R&S Pilling (t/a Phoenix Engineering) v UK Insurance Ltd – Case Summary

R&S Pilling (t/a Phoenix Engineering) v UK Insurance Ltd

Supreme Court

Citations: [2019] UKSC 16; [2019] 2 WLR 1015; [2019] 3 All ER 917; [2019] 2 All ER (Comm) 793; [2019] RTR 28; [2019] Lloyd’s Rep IR 404; [2019] CLY 1578.

Facts

A motorist’s car failed an MOT test. He drove it to a garage, where he attempted to repair it himself. During the course of repairs, the car caught fire. The fire spread to and damaged the garage and the neighbouring premises. The garage’s insurer paid out sums to the owners of the neighbouring premises. They then sought an indemnity from the motorist. The motorist turned to their own insurer to pay the garage’s insurer.

The motorist’s insurer refused to pay the indemnity. The motorist’s policy stated that the insurer would cover him if he had ‘an accident in [his] vehicle and … damage[d] [someone’s] property.’ They argued that the motorist had not ‘had an accident in his vehicle’, so the clause did not require them to cover him.

Issue(s)

Section 145(3)(a) of the Road Traffic Act 1988 requires insurers to insure motorists in respect of any liability they might incur in relation to property damage ’caused by, or arising out of, the use of the vehicle on a road or other public place’.

This provision implements European Union law – particularly article 3 of Council Directive 2009/103/EC. European Court of Justice jurisprudence holds that this compulsory insurance must cover use on public and private land.

The garage’s insurer argued that repairing the vehicle was ‘use’ of the vehicle. This would put the policy in conflict with the statute. The motorist’s insurer argued that repairs were not use. In any case, they pointed out that the repairs took place on private land – not a road or public place.

  1. Was the motorist’s insurance policy compliant with s.145(3) of the Road Traffic Act 1988?
  2. What was the legal effect of any lack of compliance?
  3. Given that EU law requires compulsory motor insurance to apply to private and public land, but the Road Traffic Act 1988 only refers to public land, did it matter that the car was repaired on private land?
  4. Were repairs ‘use of the vehicle’?
Decision

The Supreme Court held:

  • While European Union law jurisprudence held that the compulsory insurance obligation in article 3 of Parliament and Council Directive 2009/103/EC must cover the use of vehicles on private land, s.145(3)(a) of the Road Traffic Act 1988 could not be read in a manner compliant with that jurisprudence. Doing so would involve policy implications the court was not competent to deal with. It would impose retrospective criminal liability on insurers.
  • It was also not appropriate to disapply s.145(3) just because it could not be read in a compliant fashion. The more appropriate remedy was an action for damages against the State for incorrect implementation.
  • Accordingly, the compulsory insurance obligation in English law only requires insurers to cover property damage arising from the use of a vehicle on a road or in a public place.
  • To the extent the policy conflicted with s.145(3), it had to be interpreted in a compliant manner. Here, this required the court to substitute the words ‘there is an accident involving your vehicle’ in place of the phrase ‘you have an accident in your vehicle’.
  • The garage was private property. Repairing the vehicle did not constitute ‘use’ of the vehicle within the meaning of the statute or the insurance policy. The damage therefore did not fall within the policy.
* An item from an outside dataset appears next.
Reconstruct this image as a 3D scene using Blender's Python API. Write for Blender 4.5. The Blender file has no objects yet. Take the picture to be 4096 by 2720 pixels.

The Supreme Court granted the motorist’s insurer a declaration that they were not liable to pay.

This Case is Authority For…

If a motor insurance policy is not compliant with s.145(3) of the Road Traffic Act 1988, it must be interpreted in a manner which makes it compliant. A contract cannot cut back on the protections provided by the Act.

The correct interpretation of ‘use of a vehicle’ under s.145(3) is as follows:

‘The relevant use occurs where a person uses or has the use of a vehicle on a road or public place, including where he or she parks an immobilised vehicle in such a place (as the English case law requires), and the relevant damage has to have arisen out of that use.’

It is not enough that the accident would not have occurred ‘but for’ the car being on the road or a public place. For example, in this case, the fire would not have happened if the car had not been driven on a road to get to the garage. This was not a direct enough link to justify the conclusion that the accident arose out of use of the vehicle on the road.

Other

The decision to interpret the contract by reading words in was based on the reasoning in Chartbrook Ltd v Persimmon Homes Ltd [2009] AC 1101. That case decided that where the contract’s background indicates that something has gone wrong with the contractual language, the court does not have to attribute to the parties the intention which a reasonable person would understand them to have.

In only rare cases will this approach be justified, however. The conflict between the statute and the contract, in circumstances where the insurer might incur criminal sanction if the contract did not comply, clearly indicated that something had gone wrong in this case. As such, the court was entitled to depart from the meaning which a reasonable person would take from the language of the contract. The Supreme Court noted that this process was interpretation – distinct from rectification.